Little things

My editor listens to my story using a text-to-speech reader and catches most of my spelling consistencies or mistakes and missing words.
 
"reach across" is how I'd fix it.

But yeah, I do notice things like this and this particular one does grate.

I thought of that but 'reach across' sounded less intimate than 'leaning'. Reaching is what you do when you have to get something, but when you want something, you don't mind leaning and getting close, if that makes sense. Leaning more coveys getting into someone's space and in a sexual scene that conveys intimacy. We're also talking about one line out of context and I felt that changing 'lean' to 'reach' might ruin any intimacy that may have already been in the (unseen) context. If I knew the whole context then I could make a better decision and then maybe reach would have been okay after all.
 
Andrea seductively stretched her lithe, willowy arm across the table to caress Cliff's lean, solid shoulder.
 
Andrea's cleavage showed. She must have moved or something. I think there might have been someone else there, but I had better things to look at.
 
To be clear, I did change that sentence once I noticed the repetition. and the story is already submitted.

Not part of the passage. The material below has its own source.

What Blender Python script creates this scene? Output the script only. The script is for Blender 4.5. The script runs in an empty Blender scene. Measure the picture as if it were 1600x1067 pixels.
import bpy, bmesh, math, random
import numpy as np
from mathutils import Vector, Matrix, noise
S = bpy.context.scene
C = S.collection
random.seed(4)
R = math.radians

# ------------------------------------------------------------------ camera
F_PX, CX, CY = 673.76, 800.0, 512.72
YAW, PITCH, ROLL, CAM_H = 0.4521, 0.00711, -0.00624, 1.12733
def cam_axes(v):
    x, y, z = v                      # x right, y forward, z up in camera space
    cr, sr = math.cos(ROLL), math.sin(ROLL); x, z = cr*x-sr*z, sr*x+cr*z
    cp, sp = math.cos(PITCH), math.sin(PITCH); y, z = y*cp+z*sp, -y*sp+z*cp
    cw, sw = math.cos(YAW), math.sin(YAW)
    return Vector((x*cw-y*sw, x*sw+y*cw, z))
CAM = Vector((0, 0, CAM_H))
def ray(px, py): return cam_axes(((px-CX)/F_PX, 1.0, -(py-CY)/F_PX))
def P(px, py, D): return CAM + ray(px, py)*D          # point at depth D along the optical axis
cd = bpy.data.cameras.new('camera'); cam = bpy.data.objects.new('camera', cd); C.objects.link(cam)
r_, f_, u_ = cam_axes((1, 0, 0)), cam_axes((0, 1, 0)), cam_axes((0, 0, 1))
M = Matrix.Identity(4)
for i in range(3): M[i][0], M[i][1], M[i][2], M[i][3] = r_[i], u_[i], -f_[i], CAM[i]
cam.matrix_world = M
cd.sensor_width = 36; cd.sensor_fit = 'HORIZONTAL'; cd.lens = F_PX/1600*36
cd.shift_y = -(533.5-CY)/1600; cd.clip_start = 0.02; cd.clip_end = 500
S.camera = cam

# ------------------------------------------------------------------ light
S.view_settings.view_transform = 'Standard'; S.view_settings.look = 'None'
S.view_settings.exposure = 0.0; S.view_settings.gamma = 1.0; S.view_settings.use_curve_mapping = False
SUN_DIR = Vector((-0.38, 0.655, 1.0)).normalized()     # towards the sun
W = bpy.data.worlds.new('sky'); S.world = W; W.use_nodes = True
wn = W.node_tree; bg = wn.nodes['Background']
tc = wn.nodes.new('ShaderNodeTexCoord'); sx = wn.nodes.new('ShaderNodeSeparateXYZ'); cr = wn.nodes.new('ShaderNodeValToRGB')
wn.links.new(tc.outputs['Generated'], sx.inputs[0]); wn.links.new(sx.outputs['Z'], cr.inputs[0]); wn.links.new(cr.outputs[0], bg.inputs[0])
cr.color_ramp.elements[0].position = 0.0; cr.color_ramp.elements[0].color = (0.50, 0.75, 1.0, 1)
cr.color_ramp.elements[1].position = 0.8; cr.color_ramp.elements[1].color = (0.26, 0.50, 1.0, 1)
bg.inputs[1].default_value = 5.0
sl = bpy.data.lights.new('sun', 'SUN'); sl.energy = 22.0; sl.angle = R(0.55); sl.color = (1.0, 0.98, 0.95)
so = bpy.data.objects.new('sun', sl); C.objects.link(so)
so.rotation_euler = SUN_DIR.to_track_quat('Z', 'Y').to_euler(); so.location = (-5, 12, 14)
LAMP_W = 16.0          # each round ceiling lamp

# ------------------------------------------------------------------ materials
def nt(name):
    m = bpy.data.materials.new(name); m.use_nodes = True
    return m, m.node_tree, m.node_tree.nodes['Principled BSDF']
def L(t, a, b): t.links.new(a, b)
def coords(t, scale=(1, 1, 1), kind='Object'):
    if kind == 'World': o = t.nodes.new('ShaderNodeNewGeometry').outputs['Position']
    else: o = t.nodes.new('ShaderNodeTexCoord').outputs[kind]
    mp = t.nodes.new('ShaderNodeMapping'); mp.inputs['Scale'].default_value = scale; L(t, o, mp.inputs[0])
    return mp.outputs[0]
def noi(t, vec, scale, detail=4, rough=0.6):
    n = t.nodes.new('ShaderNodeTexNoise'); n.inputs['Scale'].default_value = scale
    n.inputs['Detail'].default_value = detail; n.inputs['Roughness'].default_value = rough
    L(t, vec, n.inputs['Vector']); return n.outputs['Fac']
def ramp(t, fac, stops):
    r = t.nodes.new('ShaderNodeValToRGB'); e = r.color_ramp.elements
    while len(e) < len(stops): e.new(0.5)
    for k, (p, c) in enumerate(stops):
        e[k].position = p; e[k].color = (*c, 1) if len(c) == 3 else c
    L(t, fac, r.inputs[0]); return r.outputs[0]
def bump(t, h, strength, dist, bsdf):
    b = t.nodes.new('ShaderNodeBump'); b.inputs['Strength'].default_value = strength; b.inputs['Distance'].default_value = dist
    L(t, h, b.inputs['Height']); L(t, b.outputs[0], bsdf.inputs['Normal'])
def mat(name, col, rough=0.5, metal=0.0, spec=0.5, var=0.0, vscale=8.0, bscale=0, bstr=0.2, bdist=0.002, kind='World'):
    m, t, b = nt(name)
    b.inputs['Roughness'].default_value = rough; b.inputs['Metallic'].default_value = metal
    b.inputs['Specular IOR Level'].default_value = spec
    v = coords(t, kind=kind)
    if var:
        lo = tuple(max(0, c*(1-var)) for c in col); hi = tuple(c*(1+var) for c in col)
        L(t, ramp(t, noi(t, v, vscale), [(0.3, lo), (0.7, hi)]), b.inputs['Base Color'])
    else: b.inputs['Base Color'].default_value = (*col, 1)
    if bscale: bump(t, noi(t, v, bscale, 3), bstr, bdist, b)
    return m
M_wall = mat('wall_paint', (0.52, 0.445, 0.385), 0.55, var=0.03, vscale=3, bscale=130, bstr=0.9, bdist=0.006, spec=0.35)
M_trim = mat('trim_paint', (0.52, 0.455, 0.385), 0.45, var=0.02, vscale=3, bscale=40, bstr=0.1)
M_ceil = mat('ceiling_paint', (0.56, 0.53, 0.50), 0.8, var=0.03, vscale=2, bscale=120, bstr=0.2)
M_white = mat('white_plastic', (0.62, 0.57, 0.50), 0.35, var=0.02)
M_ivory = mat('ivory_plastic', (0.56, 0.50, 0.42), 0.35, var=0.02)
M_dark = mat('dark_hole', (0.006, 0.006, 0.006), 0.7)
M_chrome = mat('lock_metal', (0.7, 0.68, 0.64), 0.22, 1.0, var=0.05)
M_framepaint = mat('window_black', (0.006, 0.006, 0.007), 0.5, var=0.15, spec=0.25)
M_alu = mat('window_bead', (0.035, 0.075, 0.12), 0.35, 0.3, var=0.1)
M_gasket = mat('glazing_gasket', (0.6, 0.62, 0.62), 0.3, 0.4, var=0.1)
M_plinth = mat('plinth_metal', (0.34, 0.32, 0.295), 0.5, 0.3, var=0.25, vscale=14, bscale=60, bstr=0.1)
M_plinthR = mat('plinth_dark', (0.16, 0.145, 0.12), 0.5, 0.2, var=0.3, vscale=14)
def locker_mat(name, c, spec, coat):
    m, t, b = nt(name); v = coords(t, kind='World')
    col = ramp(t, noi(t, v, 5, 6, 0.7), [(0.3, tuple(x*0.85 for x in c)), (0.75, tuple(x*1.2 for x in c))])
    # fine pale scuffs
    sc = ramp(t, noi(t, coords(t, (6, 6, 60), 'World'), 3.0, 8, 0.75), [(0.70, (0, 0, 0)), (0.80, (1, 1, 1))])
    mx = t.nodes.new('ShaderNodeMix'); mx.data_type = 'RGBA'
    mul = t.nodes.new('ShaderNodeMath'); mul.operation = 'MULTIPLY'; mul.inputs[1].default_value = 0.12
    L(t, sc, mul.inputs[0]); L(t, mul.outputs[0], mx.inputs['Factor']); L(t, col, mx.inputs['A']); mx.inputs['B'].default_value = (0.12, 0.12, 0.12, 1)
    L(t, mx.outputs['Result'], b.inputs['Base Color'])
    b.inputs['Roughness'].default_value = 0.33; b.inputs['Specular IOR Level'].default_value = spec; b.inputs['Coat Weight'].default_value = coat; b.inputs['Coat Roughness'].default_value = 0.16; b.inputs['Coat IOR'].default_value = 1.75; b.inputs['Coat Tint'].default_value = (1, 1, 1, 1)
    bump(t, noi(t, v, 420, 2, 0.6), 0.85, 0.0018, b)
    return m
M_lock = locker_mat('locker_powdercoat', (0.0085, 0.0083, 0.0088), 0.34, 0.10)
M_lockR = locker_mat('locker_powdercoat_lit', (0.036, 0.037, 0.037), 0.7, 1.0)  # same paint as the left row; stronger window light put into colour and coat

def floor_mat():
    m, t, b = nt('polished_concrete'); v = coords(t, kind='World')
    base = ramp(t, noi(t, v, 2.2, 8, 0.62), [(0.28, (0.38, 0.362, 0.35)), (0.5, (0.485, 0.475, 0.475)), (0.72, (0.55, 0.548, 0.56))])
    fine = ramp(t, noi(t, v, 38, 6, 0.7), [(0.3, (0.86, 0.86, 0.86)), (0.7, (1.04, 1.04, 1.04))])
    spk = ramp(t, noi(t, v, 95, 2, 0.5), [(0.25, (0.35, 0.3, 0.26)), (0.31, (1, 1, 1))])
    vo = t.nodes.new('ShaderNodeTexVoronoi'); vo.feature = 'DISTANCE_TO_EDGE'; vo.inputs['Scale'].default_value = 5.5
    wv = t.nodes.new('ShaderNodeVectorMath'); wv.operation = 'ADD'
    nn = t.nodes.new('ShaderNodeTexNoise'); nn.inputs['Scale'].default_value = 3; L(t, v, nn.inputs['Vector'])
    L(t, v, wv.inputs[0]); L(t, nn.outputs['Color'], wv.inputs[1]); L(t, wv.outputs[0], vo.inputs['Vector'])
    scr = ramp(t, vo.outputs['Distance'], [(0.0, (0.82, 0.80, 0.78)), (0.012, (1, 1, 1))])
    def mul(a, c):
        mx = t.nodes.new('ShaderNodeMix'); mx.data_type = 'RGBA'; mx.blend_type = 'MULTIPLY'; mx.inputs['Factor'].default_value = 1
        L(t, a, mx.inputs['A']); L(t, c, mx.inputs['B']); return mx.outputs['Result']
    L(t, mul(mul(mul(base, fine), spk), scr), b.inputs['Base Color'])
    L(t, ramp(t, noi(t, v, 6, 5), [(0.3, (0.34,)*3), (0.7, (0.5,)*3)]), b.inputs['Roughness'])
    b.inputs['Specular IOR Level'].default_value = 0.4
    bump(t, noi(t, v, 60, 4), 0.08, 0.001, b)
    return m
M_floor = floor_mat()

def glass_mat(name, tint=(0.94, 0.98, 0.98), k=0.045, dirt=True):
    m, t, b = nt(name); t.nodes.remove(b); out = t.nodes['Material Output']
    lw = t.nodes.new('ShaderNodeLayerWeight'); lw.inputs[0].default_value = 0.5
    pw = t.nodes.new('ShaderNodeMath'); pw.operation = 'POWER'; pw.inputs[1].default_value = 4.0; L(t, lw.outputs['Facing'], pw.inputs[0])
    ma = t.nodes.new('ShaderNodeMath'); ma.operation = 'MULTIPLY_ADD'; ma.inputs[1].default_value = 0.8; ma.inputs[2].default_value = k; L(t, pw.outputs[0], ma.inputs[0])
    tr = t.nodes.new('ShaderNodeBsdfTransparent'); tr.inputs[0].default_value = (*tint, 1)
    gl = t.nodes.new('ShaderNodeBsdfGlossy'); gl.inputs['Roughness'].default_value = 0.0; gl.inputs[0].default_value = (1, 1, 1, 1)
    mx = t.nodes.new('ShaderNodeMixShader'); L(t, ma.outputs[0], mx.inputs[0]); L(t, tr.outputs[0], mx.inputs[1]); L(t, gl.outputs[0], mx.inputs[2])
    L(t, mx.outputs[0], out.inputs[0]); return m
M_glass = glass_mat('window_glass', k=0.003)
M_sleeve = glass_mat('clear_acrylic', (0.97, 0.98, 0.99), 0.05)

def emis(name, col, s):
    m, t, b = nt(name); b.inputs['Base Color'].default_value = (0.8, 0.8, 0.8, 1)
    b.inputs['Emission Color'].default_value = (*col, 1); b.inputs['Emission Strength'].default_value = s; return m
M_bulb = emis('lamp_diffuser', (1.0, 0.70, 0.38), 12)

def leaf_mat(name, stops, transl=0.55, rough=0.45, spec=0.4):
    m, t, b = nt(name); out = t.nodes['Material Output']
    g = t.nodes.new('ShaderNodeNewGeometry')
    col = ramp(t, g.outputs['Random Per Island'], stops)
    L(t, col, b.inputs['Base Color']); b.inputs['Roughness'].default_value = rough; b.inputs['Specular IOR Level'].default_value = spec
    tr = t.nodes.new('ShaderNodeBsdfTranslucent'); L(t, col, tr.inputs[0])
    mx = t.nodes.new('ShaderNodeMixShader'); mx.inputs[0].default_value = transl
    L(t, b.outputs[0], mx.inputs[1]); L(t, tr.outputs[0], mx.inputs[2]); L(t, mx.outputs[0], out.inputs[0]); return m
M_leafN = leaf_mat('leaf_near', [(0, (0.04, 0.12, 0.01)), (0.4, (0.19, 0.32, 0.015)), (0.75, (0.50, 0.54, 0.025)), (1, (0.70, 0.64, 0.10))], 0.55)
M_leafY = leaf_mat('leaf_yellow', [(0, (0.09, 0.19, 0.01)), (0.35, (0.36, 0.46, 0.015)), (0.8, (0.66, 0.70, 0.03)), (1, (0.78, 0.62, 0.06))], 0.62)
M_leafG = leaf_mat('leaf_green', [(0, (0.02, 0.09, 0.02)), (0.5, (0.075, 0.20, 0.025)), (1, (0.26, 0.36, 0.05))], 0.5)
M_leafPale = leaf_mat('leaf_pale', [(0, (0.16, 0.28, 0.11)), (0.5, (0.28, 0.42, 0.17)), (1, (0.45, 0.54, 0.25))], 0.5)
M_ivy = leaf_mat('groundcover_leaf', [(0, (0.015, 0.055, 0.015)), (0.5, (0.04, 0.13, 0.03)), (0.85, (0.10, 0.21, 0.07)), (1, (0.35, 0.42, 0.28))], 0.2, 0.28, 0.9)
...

I think part of it was rushing to get it out, because it's part of an experimental "trilogy" of shorter stuff we wanted to pump out fast.

-Annie
 
I noticed something in a newish story's description. I'm not mocking the author, I just think it's (in its way) similar to what I did:
Sarah broadens her sexual taboos with her man.
Broadening the taboo means making more things taboo. I suspect the author meant the opposite, something like, "stretches her limits".

-Annie
 
Is it a cuckold story? But yeah, it's an odd way of wording it. Sarah explores her sexual taboos with her man, which might be more to the point as well.
I noticed something in a newish story's description. I'm not mocking the author, I just think it's (in its way) similar to what I did:

Broadening the taboo means making more things taboo. I suspect the author meant the opposite, something like, "stretches her limits".